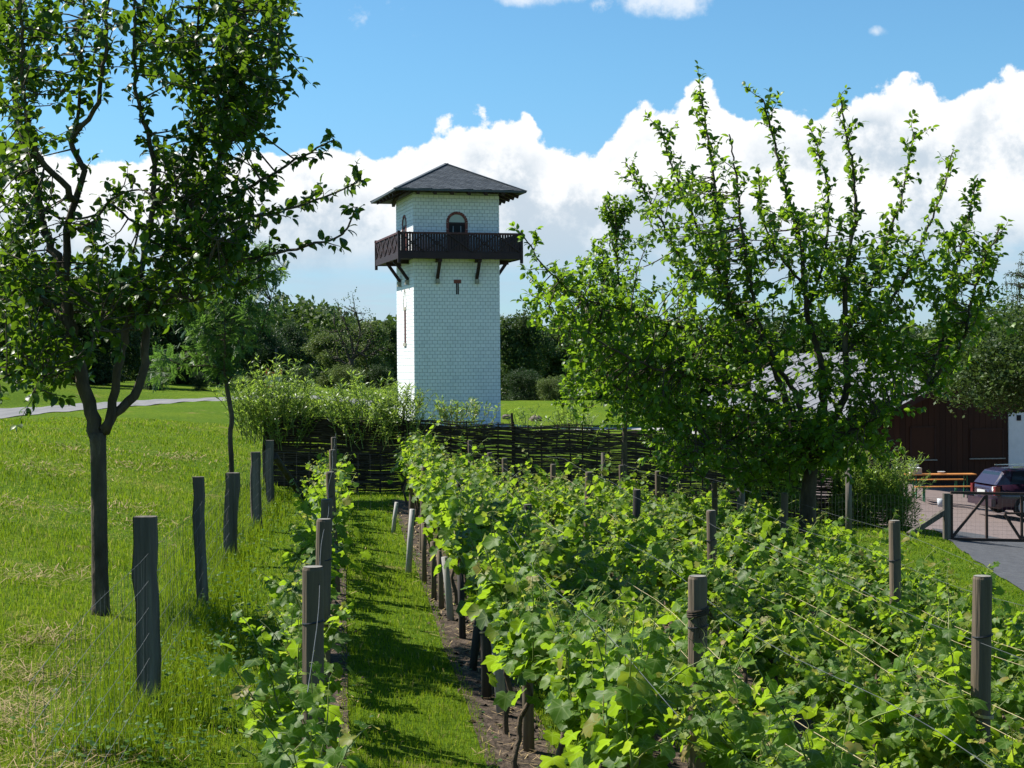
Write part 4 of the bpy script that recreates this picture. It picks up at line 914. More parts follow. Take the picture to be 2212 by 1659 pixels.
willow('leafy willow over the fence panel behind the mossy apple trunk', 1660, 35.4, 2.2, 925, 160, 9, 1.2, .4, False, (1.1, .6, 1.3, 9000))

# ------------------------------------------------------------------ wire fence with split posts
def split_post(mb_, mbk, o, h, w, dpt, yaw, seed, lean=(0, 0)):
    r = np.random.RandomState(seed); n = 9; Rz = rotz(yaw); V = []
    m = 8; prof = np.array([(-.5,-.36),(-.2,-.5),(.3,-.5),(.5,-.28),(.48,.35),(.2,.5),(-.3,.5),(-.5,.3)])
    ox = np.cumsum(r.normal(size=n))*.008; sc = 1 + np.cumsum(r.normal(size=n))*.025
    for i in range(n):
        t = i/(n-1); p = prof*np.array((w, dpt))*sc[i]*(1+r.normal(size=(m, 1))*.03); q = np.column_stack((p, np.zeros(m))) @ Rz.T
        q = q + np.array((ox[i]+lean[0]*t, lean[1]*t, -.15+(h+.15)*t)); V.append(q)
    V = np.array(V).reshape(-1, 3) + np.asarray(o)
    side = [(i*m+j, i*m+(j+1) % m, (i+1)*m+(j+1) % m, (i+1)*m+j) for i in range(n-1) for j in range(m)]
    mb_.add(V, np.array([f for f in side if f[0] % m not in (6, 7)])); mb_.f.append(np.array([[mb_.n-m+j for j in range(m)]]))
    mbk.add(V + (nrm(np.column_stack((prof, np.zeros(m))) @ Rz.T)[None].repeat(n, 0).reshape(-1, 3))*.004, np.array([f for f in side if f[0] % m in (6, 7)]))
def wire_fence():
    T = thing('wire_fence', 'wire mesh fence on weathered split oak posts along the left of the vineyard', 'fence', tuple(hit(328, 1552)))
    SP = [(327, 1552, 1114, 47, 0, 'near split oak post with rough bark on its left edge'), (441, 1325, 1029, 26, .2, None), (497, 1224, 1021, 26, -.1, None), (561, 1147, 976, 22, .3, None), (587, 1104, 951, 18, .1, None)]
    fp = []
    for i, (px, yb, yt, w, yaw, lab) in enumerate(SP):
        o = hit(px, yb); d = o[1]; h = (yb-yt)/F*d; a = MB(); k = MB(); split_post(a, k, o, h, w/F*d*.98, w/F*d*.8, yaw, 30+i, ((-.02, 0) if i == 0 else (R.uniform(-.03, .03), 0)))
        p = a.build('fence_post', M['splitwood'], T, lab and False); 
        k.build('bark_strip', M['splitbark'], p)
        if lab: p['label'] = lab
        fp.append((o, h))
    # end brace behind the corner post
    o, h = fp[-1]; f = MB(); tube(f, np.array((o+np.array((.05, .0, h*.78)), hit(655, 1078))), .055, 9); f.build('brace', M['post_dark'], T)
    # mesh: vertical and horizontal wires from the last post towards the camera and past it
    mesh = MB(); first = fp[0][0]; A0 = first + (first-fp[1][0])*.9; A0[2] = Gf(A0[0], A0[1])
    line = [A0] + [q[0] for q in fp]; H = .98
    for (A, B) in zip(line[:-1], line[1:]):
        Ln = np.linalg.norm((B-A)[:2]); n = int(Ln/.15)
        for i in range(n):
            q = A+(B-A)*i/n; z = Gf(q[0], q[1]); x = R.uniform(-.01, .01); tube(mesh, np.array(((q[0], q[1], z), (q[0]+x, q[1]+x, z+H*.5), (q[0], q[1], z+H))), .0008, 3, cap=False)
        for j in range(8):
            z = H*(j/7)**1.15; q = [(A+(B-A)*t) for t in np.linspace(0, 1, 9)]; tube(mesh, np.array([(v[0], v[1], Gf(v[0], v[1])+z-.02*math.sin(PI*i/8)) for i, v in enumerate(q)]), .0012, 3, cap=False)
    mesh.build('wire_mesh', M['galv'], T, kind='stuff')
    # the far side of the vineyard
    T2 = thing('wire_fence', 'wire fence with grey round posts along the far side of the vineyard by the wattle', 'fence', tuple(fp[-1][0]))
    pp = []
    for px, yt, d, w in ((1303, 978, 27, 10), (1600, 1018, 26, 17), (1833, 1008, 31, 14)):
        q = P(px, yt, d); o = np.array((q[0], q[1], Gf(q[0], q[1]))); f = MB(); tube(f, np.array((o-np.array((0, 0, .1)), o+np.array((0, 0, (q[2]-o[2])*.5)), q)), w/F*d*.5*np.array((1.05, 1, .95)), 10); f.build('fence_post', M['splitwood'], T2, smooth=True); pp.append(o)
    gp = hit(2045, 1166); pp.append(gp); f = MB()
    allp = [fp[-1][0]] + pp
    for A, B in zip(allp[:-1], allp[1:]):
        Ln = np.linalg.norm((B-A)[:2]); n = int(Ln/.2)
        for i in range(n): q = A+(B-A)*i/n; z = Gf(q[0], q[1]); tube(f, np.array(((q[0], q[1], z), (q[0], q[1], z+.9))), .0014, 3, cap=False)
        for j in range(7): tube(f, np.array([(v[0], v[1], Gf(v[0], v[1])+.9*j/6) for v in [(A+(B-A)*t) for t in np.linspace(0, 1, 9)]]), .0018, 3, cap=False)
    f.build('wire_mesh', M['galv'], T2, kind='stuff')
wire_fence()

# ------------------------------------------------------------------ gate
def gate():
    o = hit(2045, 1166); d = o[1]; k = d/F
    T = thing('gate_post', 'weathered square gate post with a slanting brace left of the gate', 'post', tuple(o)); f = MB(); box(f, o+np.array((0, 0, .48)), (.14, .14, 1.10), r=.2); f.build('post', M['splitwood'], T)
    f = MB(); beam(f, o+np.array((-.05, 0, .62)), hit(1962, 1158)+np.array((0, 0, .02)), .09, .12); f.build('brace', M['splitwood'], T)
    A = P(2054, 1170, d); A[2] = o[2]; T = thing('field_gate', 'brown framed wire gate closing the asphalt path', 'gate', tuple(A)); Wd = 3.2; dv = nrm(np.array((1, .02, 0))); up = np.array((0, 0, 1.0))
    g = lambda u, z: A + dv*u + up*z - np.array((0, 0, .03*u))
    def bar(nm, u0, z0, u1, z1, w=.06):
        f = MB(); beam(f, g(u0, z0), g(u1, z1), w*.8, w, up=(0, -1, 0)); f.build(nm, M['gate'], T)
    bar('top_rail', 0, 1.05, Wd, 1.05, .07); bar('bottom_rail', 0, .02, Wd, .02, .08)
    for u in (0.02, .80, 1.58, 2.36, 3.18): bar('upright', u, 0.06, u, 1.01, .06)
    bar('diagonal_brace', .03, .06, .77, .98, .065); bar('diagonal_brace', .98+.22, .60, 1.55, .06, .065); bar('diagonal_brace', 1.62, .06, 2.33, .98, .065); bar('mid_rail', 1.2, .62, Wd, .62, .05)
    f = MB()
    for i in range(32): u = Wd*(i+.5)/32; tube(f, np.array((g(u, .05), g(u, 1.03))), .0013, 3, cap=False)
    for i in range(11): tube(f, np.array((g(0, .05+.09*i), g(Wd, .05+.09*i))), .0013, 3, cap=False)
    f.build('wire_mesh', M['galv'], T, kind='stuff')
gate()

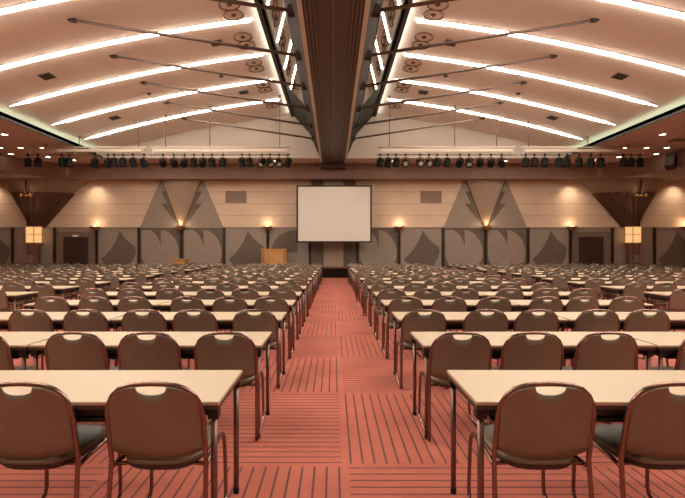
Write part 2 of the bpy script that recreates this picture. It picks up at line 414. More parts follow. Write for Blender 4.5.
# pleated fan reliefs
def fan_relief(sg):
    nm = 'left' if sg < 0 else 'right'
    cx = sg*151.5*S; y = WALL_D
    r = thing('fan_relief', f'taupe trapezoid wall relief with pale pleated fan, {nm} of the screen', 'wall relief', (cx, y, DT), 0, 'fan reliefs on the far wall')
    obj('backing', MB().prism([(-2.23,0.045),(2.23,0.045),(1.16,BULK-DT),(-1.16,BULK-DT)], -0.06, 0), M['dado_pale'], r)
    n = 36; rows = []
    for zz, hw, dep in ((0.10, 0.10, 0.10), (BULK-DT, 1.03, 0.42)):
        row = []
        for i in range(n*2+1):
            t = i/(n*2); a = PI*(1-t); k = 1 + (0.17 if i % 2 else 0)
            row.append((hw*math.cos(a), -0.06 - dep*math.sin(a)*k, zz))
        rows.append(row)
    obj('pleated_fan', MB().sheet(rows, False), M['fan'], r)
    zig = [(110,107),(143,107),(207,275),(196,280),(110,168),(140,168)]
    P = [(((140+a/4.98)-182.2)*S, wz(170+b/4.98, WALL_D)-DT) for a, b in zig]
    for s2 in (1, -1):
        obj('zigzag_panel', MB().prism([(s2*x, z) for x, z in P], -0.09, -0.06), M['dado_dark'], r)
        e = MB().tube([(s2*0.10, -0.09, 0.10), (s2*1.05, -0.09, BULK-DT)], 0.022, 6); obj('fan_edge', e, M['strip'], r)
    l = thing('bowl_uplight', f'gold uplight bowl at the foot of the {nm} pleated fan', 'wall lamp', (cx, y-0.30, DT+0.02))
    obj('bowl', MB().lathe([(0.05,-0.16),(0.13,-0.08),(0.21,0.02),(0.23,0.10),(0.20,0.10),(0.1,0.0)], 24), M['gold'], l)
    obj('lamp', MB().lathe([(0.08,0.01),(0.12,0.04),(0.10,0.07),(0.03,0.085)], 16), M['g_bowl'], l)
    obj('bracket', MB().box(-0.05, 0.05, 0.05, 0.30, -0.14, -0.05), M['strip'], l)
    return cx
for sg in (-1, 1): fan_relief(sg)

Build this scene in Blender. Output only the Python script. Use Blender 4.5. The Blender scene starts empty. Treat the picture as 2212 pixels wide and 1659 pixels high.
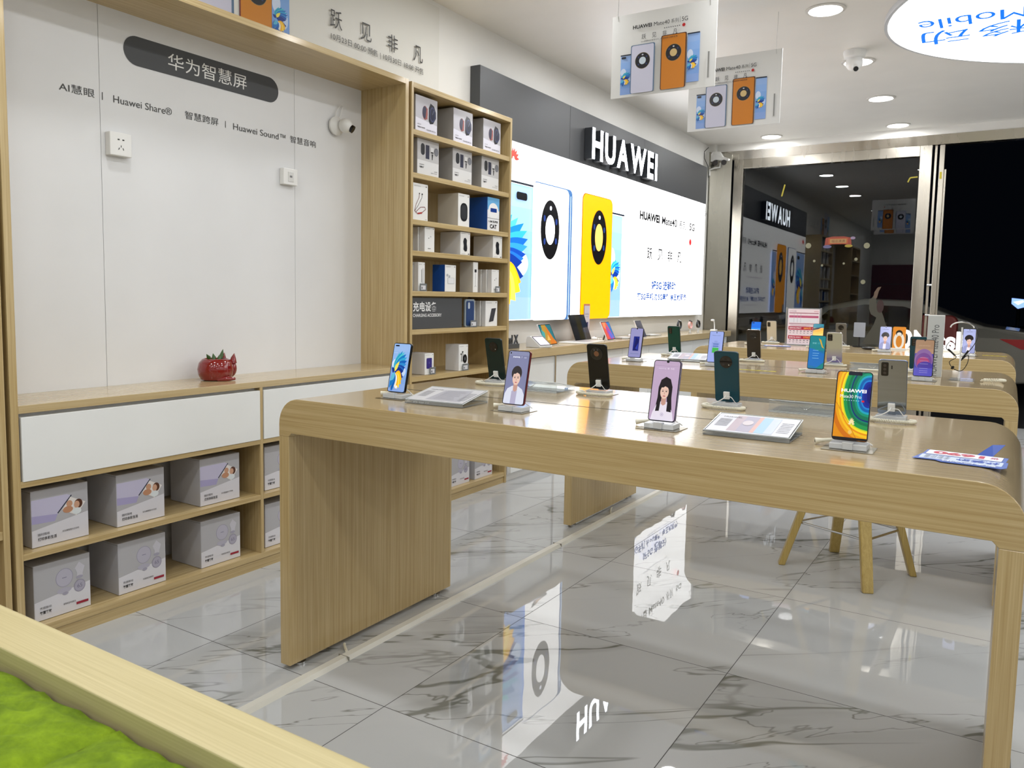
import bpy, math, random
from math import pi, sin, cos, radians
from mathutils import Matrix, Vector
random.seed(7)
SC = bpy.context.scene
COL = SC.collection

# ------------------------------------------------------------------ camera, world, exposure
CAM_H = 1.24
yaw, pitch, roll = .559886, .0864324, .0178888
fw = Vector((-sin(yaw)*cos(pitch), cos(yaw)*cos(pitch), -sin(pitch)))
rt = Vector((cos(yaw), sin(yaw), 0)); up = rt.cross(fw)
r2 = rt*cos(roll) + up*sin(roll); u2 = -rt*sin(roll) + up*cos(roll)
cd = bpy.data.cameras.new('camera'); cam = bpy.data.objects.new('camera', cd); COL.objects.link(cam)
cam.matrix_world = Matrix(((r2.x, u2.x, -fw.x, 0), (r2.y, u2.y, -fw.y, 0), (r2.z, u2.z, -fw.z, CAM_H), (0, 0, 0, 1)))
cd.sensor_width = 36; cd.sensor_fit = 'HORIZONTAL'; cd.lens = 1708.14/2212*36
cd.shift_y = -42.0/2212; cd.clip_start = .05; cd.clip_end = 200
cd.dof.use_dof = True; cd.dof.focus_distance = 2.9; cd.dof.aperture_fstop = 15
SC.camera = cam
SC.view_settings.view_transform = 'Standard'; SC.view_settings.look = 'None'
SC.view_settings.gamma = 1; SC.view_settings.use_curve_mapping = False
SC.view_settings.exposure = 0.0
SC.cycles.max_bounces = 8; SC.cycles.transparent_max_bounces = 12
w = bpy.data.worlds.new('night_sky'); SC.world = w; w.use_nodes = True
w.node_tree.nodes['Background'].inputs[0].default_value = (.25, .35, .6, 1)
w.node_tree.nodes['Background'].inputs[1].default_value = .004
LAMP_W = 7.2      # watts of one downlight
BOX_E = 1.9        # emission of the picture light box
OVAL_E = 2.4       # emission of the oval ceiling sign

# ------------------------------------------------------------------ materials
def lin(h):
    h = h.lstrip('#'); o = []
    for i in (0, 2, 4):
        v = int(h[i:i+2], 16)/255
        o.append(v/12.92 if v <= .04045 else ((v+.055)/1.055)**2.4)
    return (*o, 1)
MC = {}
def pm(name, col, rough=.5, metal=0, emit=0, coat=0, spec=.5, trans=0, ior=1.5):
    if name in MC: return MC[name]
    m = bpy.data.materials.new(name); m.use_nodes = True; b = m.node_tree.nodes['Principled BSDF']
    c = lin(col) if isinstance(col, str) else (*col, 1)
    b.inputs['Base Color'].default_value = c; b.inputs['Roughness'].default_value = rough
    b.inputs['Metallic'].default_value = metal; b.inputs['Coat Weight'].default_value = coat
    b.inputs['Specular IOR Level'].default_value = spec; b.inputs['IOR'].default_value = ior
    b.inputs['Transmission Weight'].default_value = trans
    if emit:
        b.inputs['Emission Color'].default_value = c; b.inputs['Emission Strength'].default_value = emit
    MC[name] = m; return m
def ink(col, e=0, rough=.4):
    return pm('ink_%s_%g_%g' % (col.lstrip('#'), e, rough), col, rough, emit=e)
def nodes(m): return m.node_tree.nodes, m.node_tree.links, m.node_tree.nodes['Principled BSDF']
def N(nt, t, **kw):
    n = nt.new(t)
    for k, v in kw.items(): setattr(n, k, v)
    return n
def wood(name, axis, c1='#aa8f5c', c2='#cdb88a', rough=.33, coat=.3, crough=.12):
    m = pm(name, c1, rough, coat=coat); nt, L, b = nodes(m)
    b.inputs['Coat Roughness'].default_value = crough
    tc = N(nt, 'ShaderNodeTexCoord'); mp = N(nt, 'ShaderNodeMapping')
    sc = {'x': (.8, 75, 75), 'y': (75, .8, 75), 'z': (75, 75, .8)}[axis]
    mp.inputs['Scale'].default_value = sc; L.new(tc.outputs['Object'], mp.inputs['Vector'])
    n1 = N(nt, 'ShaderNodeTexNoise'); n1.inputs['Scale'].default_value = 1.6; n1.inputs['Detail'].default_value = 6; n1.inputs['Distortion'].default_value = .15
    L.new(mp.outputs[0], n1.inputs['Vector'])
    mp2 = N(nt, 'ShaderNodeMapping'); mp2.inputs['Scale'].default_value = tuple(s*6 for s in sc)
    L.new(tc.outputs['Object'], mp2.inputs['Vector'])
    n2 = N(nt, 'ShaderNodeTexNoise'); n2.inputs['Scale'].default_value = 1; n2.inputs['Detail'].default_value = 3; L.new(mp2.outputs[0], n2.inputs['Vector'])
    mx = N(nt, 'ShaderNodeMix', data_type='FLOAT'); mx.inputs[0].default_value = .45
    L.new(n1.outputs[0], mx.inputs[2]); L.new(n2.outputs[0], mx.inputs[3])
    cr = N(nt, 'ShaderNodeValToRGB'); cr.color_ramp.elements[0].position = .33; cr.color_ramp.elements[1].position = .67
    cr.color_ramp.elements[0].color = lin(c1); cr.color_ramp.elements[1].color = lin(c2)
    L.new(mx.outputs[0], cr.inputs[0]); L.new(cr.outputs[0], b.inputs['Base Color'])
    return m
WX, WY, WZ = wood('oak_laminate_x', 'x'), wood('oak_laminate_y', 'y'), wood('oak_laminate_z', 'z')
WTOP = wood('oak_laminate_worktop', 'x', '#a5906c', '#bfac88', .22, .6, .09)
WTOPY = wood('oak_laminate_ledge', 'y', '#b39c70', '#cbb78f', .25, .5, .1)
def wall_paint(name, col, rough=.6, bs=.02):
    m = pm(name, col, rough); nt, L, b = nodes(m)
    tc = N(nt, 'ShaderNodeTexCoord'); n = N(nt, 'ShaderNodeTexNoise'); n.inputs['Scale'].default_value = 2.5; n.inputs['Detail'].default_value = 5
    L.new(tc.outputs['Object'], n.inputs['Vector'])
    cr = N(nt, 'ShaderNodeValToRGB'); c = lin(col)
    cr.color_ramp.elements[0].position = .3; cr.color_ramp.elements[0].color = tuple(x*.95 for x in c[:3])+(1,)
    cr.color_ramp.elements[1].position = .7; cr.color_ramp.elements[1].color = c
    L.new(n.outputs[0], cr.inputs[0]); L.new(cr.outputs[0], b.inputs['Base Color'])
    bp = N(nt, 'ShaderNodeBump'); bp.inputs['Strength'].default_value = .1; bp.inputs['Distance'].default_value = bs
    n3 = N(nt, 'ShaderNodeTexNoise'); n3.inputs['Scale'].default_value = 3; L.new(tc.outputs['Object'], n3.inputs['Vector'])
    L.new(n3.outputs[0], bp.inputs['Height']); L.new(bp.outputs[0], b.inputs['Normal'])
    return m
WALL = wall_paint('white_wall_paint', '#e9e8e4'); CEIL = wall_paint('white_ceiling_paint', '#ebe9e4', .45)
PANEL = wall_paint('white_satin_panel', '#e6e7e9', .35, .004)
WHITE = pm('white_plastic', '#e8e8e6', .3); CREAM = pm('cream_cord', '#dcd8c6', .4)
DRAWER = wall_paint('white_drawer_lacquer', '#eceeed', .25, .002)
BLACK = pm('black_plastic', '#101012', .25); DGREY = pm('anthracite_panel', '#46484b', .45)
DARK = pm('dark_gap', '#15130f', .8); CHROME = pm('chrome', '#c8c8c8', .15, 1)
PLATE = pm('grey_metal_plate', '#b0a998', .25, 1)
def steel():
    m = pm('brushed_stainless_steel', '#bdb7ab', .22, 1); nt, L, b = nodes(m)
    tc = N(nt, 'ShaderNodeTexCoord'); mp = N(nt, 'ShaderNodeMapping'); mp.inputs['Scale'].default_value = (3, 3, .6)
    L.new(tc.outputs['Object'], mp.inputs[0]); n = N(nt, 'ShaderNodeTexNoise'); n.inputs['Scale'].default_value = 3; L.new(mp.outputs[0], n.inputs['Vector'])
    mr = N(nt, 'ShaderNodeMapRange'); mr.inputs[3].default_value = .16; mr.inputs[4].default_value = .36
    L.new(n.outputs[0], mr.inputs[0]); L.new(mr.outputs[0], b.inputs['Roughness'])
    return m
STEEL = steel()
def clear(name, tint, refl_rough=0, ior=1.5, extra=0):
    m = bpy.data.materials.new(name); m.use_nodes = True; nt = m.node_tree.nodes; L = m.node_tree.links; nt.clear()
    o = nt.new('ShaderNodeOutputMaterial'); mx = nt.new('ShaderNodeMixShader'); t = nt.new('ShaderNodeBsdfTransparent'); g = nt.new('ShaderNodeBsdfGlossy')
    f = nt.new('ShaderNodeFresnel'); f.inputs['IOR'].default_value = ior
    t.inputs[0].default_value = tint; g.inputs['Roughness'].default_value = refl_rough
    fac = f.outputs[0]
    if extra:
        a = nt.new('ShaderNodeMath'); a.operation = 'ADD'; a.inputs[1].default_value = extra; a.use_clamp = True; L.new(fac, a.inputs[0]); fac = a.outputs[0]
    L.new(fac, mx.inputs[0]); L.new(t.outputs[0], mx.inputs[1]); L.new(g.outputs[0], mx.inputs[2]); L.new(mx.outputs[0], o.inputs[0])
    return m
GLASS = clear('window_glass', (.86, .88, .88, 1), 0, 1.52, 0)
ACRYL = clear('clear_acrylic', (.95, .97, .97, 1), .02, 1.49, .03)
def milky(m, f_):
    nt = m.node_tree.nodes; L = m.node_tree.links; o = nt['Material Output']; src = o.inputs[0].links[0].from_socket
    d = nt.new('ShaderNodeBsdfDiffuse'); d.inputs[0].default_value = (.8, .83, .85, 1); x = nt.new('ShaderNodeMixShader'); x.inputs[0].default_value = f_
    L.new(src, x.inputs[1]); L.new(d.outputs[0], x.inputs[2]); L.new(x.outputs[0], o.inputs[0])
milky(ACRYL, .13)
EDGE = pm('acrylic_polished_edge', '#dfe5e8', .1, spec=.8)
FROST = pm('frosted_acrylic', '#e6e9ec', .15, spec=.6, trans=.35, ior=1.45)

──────

Set problem>
Restate, line by line and word for word, everything from the top of the material through the line that contains "willow('leafy willow over". Leave pictures out.

Finished exercise>
Write part 4 of the bpy script that recreates this picture. It picks up at line 914. More parts follow. Take the picture to be 2212 by 1659 pixels.
willow('leafy willow over the fence panel behind the mossy apple trunk', 1660, 35.4, 2.2, 925, 160, 9, 1.2, .4, False, (1.1, .6, 1.3, 9000))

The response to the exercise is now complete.